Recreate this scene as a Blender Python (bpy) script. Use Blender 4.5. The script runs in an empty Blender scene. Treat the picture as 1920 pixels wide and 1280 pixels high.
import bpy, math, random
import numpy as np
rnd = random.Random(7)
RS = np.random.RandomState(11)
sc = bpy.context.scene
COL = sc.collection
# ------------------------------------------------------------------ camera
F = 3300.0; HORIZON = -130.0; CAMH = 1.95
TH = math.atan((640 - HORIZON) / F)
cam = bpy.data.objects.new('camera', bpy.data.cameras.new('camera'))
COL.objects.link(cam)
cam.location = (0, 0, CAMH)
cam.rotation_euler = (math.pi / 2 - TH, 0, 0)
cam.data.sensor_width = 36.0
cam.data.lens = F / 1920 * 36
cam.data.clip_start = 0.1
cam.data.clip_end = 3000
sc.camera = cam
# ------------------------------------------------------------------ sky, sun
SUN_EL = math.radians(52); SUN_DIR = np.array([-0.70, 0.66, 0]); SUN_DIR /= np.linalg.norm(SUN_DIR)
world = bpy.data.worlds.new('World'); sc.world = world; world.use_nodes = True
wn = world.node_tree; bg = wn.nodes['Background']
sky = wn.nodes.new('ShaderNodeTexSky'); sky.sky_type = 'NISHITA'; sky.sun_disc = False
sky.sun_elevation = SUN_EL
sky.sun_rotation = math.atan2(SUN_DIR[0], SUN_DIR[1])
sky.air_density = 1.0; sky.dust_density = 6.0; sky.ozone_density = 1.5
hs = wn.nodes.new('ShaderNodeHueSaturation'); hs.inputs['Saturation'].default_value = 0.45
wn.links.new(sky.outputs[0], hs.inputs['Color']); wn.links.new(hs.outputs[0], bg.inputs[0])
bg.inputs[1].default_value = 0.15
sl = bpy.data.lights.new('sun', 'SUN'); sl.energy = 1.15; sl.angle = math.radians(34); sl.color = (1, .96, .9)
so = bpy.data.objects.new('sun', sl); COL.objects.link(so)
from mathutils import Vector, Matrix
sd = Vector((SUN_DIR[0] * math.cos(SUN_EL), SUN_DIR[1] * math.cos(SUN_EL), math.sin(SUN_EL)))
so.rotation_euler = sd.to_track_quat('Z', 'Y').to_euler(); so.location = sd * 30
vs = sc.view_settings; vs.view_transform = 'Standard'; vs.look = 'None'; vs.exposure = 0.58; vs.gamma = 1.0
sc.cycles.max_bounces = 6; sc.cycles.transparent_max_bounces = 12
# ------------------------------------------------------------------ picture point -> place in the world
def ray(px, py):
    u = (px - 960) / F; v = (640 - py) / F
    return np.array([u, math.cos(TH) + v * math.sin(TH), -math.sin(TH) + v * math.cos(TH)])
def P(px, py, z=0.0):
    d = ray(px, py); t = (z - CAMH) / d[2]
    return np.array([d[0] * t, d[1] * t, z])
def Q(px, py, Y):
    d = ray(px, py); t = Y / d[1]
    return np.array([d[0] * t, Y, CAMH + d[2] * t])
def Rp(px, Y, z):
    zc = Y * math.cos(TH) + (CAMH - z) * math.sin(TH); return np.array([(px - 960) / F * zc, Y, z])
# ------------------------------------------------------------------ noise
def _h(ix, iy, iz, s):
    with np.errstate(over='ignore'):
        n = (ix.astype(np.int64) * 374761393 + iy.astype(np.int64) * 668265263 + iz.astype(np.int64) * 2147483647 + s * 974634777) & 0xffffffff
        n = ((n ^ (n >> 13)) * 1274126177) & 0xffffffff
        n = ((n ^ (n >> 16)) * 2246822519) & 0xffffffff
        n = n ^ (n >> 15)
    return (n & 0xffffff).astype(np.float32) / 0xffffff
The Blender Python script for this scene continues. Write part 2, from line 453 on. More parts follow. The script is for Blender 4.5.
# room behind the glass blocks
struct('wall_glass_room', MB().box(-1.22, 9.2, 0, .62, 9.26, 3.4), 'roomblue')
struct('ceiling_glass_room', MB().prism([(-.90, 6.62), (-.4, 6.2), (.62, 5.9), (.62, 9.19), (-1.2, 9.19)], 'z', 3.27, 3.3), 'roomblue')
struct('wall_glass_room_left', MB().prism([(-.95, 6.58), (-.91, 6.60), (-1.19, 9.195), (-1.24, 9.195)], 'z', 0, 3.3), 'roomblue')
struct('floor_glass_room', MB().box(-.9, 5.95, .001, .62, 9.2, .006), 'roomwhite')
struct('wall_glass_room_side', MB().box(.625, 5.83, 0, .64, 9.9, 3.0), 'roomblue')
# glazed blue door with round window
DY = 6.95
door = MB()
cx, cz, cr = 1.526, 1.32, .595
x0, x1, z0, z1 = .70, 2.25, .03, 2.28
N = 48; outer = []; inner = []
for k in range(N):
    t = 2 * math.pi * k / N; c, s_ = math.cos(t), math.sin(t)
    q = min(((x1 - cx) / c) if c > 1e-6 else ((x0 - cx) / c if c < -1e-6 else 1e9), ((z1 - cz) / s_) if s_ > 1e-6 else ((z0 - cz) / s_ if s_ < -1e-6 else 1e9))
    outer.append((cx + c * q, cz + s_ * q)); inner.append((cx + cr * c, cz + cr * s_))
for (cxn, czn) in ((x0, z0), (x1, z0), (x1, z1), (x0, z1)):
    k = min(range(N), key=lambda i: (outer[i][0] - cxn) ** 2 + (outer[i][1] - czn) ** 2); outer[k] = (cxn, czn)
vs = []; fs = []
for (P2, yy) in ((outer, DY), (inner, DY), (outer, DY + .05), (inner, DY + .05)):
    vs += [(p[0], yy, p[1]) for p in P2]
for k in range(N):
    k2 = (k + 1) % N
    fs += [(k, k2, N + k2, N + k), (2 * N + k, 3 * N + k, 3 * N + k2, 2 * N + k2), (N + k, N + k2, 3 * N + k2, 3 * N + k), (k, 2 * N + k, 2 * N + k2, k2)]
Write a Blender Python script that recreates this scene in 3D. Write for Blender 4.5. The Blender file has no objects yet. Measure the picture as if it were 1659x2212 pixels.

++++++++++++++++++++

▶ **Directive**
Find the lines above that contain the word "from" and collect them.

▶ **Response to this task**
from mathutils import Vector, Matrix
The Blender Python script for this scene continues. Write part 2, from line 453 on. More parts follow. The script is for Blender 4.5.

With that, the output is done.